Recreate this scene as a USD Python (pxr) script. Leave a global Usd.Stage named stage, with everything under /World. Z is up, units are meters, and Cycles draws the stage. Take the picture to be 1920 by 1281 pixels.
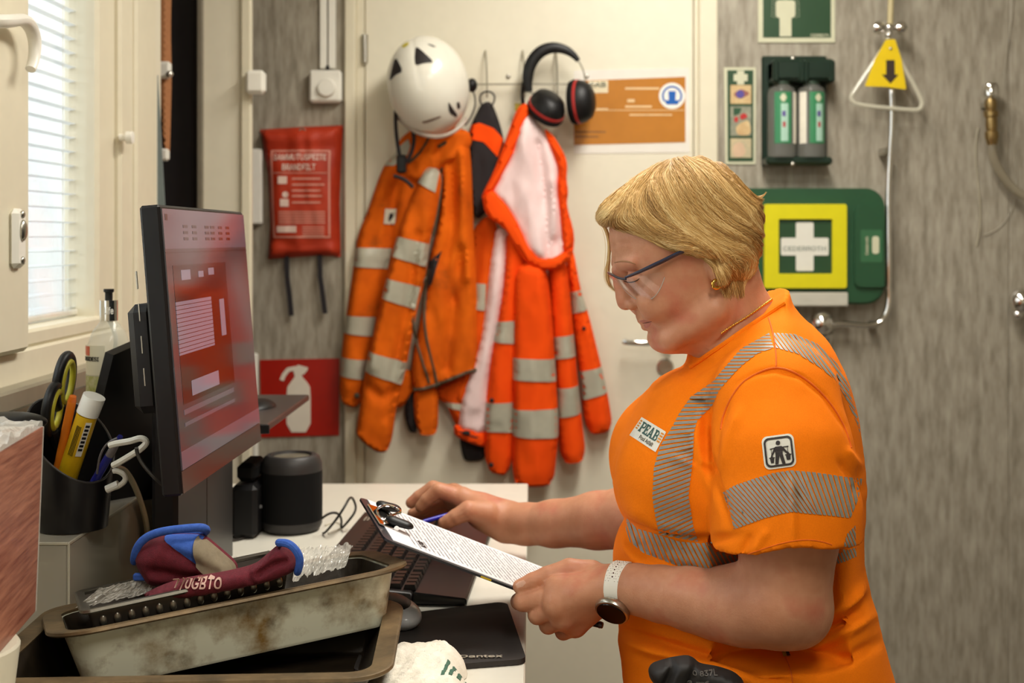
import math, random
import numpy as np, trimesh, shapely, manifold3d, meshkit, usdkit
from scipy.spatial import cKDTree, Delaunay
from scipy.interpolate import splprep, splev
from shapely.geometry import Polygon, LineString, Point, box as sbox
from shapely import affinity
from pxr import Usd, UsdGeom, UsdLux, UsdShade, Gf, Sdf, Vt

stage = Usd.Stage.CreateInMemory()
UsdGeom.SetStageUpAxis(stage, 'Z')
UsdGeom.SetStageMetersPerUnit(stage, 1.0)
UsdGeom.Xform.Define(stage, '/World')
UsdGeom.Scope.Define(stage, '/World/Looks')

# ------------------------------------------------------------------ camera, light, exposure
F, CX, CY, H = 2400.0, 997.0, 440.0, 1.27          # focal length in pixels of a 1920 wide picture, vanishing point, camera height
cam = UsdGeom.Camera.Define(stage, '/World/camera')
cam.AddTranslateOp().Set(Gf.Vec3d(0, 0, H))
cam.AddRotateXOp().Set(90.0)
FOC = F / 1920 * 36.0
cam.CreateFocalLengthAttr(FOC)
cam.CreateHorizontalApertureAttr(36.0)
cam.CreateHorizontalApertureOffsetAttr((960 - CX) / F * FOC)
cam.CreateVerticalApertureOffsetAttr((CY - 640.5) / F * FOC)
cam.CreateFStopAttr(5.6)
cam.CreateFocusDistanceAttr(1.55)
cam.CreateClippingRangeAttr(Gf.Vec2f(0.05, 100))
cam.CreateExposureAttr(0.88)

dome = UsdLux.DomeLight.Define(stage, '/World/sky')   # even overcast daylight
dome.CreateIntensityAttr(0.50)
dome.CreateColorAttr(Gf.Vec3f(0.88, 0.96, 1.0))


def rect_light(name, x, y, z, w, d, power, color, rot=None):
    l = UsdLux.RectLight.Define(stage, '/World/' + name)
    l.AddTranslateOp().Set(Gf.Vec3d(x, y, z))
    if rot:
        l.AddRotateXYZOp().Set(Gf.Vec3f(*rot))
    l.CreateWidthAttr(w); l.CreateHeightAttr(d)
    l.CreateIntensityAttr(power); l.CreateColorAttr(Gf.Vec3f(*color))
    return l


WARM = (1.0, 0.955, 0.885)
rect_light('lamp_light', 0.40, 2.15, 2.425, 0.28, 1.16, 15.0, WARM)
rect_light('lamp_light_001', 0.40, 0.20, 2.425, 0.28, 1.16, 8.5, WARM)

# ------------------------------------------------------------------ geometry helpers
def PX(px, Y): return (px - CX) * Y / F
def PZ(py, Y): return H - (py - CY) * Y / F
def P(px, py, Y): return np.array([PX(px, Y), Y, PZ(py, Y)])
def YD(py, z): return F * (H - z) / (py - CY)       # depth of a point at height z seen at row py
def D(px, py, z=0.74):
    Y = YD(py, z); return np.array([PX(px, Y), Y, z])


def cat(*ms):
    out = []
    for m in ms:
        if m is None: continue
        if isinstance(m, (list,)): out += [x for x in m if x is not None]
        else: out.append(m)
    return trimesh.util.concatenate(out)


def hull(pts): return trimesh.convex.convex_hull(np.asarray(pts, float))


def bx(x0, x1, y0, y1, z0, z1, b=0.002):
    lo, hi = np.minimum([x0, y0, z0], [x1, y1, z1]), np.maximum([x0, y0, z0], [x1, y1, z1])
    b = min(b, *(0.49 * (hi - lo)))
    if b <= 0:
        return trimesh.creation.box(bounds=[lo, hi])
    pts = []
    for sx in (0, 1):
        for sy in (0, 1):
            for sz in (0, 1):
                c = np.where([sx, sy, sz], hi, lo); s = np.where([sx, sy, sz], -1, 1) * b
                pts += [c + s * np.array(m) for m in ((0, 1, 1), (1, 0, 1), (1, 1, 0))]
    return hull(pts)


def xf(m, M):
    m = m.copy(); m.apply_transform(M); return m


def frame(o, x, y=None, z=None):
    """4x4 with origin o, x axis along x, z made as orthogonal as given."""
    o = np.asarray(o, float); x = np.asarray(x, float); x = x / np.linalg.norm(x)
    if z is not None:
        z = np.asarray(z, float); z = z - x * (z @ x); z /= np.linalg.norm(z); y = np.cross(z, x)
    else:
        y = np.asarray(y, float); y = y - x * (y @ x); y /= np.linalg.norm(y); z = np.cross(x, y)
    M = np.eye(4); M[:3, 0], M[:3, 1], M[:3, 2], M[:3, 3] = x, y, z, o
    return M


def spline(pts, n=40, closed=False):
    pts = np.asarray(pts, float)
    if len(pts) < 3: return np.linspace(pts[0], pts[-1], n)
    if closed: pts = np.vstack([pts, pts[:1]])
    tck, _ = splprep(pts.T, s=0, k=min(3, len(pts) - 1), per=closed)
    out = np.array(splev(np.linspace(0, 1, n + (1 if closed else 0)), tck)).T
    return out[:-1] if closed else out


def tube(pts, r, sides=10, n=None, closed=False, flat=1.0, caps=True):
    """Round tube along a (splined when n is given) path; r may be a list along the path."""
    p = spline(pts, n, closed) if n else np.asarray(pts, float)
    k = len(p)
    r = np.interp(np.linspace(0, 1, k), np.linspace(0, 1, np.size(r)), np.atleast_1d(r)) if np.size(r) > 1 else np.full(k, float(np.atleast_1d(r)[0]))
    t = (np.roll(p, -1, 0) - np.roll(p, 1, 0)) if closed else np.gradient(p, axis=0)
    t /= np.linalg.norm(t, axis=1, keepdims=True) + 1e-12
    a = np.cross(t[0], [0, 0, 1.0] if abs(t[0][2]) < .9 else [1.0, 0, 0]); a /= np.linalg.norm(a)
    A = []
    for i in range(k):
        a = a - t[i] * (a @ t[i]); a /= np.linalg.norm(a) + 1e-12; A.append(a)
    A = np.array(A); B = np.cross(t, A)
    ang = np.arange(sides) * 2 * np.pi / sides
    v = p[:, None] + r[:, None, None] * (np.cos(ang)[None, :, None] * A[:, None] + flat * np.sin(ang)[None, :, None] * B[:, None])
    v = v.reshape(-1, 3); f = []
    for i in range(k if closed else k - 1):
        for j in range(sides):
            a0, a1 = i * sides + j, i * sides + (j + 1) % sides
            b0, b1 = ((i + 1) % k) * sides + j, ((i + 1) % k) * sides + (j + 1) % sides
            f += [[a0, a1, b1], [a0, b1, b0]]
    if not closed and caps:
        v = np.vstack([v, p[:1], p[-1:]]); c0, c1 = len(v) - 2, len(v) - 1
        for j in range(sides):
            f += [[c0, (j + 1) % sides, j], [c1, (k - 1) * sides + j, (k - 1) * sides + (j + 1) % sides]]
    return trimesh.Trimesh(v, f, process=False)


def lathe(prof, o=(0, 0, 0), axis=(0, 0, 1), n=32):
    """prof: (radius, height) from the bottom up."""
    prof = [(max(r, 0), z) for r, z in prof]
    m = trimesh.creation.revolve(np.array(prof, float), sections=n)
    m.merge_vertices()
    a = np.asarray(axis, float); a /= np.linalg.norm(a)
    M = trimesh.geometry.align_vectors([0, 0, 1], a)
    M = M.copy(); M[:3, 3] = o
    m.apply_transform(M)
    if m.volume < 0: m.invert()
    return m


def ell(c, r, sub=3, R=None):
    m = trimesh.creation.icosphere(subdivisions=sub); m.apply_scale(r)
    if R is not None: m.apply_transform(R)
    m.apply_translation(c); return m


def rrect(x0, x1, z0, z1, r, seg=6):
    return sbox(min(x0, x1) + r, min(z0, z1) + r, max(x0, x1) - r, max(z0, z1) - r).buffer(r, quad_segs=seg)


def plate(poly, y, t, bev=0.0):
    """Polygon in (x, z), front face at y (towards the camera, -Y), thickness t going back."""
    ms = []
    for g in getattr(poly, 'geoms', [poly]):
        if g.is_empty or g.geom_type != 'Polygon' or g.area < 1e-9: continue
        if bev:
            gi = g.buffer(-bev)
            if not gi.is_empty and gi.geom_type == 'Polygon' and len(g.interiors) == 0:
                a = trimesh.creation.extrude_polygon(g, t - bev, engine='earcut')
                top = trimesh.creation.extrude_polygon(gi, bev, engine='earcut')
                ring = []
                top.apply_translation([0, 0, t - bev])
                ms += [a, top]; continue
        ms.append(trimesh.creation.extrude_polygon(g, t, engine='earcut'))
    m = cat(*ms)
    v = m.vertices.copy()
    m.vertices = np.c_[v[:, 0], y + t - v[:, 2], v[:, 1]]
    if m.volume < 0: m.invert()
    return m


def W(pts, Y):
    """px polygon -> shapely polygon in world (x, z) at depth Y."""
    return Polygon([(PX(a, Y), PZ(b, Y)) for a, b in pts])


def tri2d(poly, s):
    """Even triangulation of a polygon: points, triangles."""
    pts = []
    for ring in [poly.exterior, *poly.interiors]:
        n = max(6, int(ring.length / s))
        c = np.array(ring.coords)[:-1]
        q = [np.array(ring.interpolate(k / n, normalized=True).coords[0]) for k in range(n)]
        pts += q
        t = cKDTree(q)
        pts += [p for p in c if t.query(p)[0] > 0.25 * s]
    x0, y0, x1, y1 = poly.bounds
    gx, gy = np.meshgrid(np.arange(x0, x1 + s, s), np.arange(y0, y1 + s, s * .866))
    gx[1::2] += s / 2
    g = np.c_[gx.ravel(), gy.ravel()]
    inner = poly.buffer(-0.55 * s)
    if not inner.is_empty:
        g = g[shapely.contains_xy(inner, g[:, 0], g[:, 1])]
        pts = np.vstack([pts, g])
    pts = np.asarray(pts)
    tri = Delaunay(pts).simplices
    c = pts[tri].mean(1)
    tri = tri[shapely.contains_xy(poly, c[:, 0], c[:, 1])]
    a = pts[tri]
    area = (a[:, 1, 0] - a[:, 0, 0]) * (a[:, 2, 1] - a[:, 0, 1]) - (a[:, 1, 1] - a[:, 0, 1]) * (a[:, 2, 0] - a[:, 0, 0])
    tri[area < 0] = tri[area < 0][:, [0, 2, 1]]
    return pts, tri[np.abs(area) > 1e-12]


def shell2d(poly, s, front, back):
    """Closed mesh over a polygon in (x, z): front(p) and back(p) give y."""
    p, t = tri2d(poly, s)
    e = np.sort(np.vstack([t[:, [0, 1]], t[:, [1, 2]], t[:, [2, 0]]]), axis=1)
    d = np.vstack([t[:, [0, 1]], t[:, [1, 2]], t[:, [2, 0]]])
    _, inv, cnt = np.unique(e, axis=0, return_inverse=True, return_counts=True)
    bd = d[cnt[inv.ravel()] == 1]
    n = len(p)
    v = np.vstack([np.c_[p[:, 0], front(p), p[:, 1]], np.c_[p[:, 0], back(p), p[:, 1]]])
    f = np.vstack([t, t[:, [0, 2, 1]] + n, np.c_[bd[:, 1], bd[:, 0], bd[:, 0] + n], np.c_[bd[:, 1], bd[:, 0] + n, bd[:, 1] + n]])
    m = trimesh.Trimesh(v, f, process=False)
    if m.volume < 0: m.invert()
    return m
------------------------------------
• _GIVEN EXERCISE_: Exactly reproduce the run of lines from the start of the listing through the line with "UsdGeom.Scope.Define(stage, '/World/Looks')", inclusive; pictures are not copied.

• _EXERCISE SOLUTION_:
Recreate this scene as a USD Python (pxr) script. Leave a global Usd.Stage named stage, with everything under /World. Z is up, units are meters, and Cycles draws the stage. Take the picture to be 1920 by 1281 pixels.
import math, random
import numpy as np, trimesh, shapely, manifold3d, meshkit, usdkit
from scipy.spatial import cKDTree, Delaunay
from scipy.interpolate import splprep, splev
from shapely.geometry import Polygon, LineString, Point, box as sbox
from shapely import affinity
from pxr import Usd, UsdGeom, UsdLux, UsdShade, Gf, Sdf, Vt

stage = Usd.Stage.CreateInMemory()
UsdGeom.SetStageUpAxis(stage, 'Z')
UsdGeom.SetStageMetersPerUnit(stage, 1.0)
UsdGeom.Xform.Define(stage, '/World')
UsdGeom.Scope.Define(stage, '/World/Looks')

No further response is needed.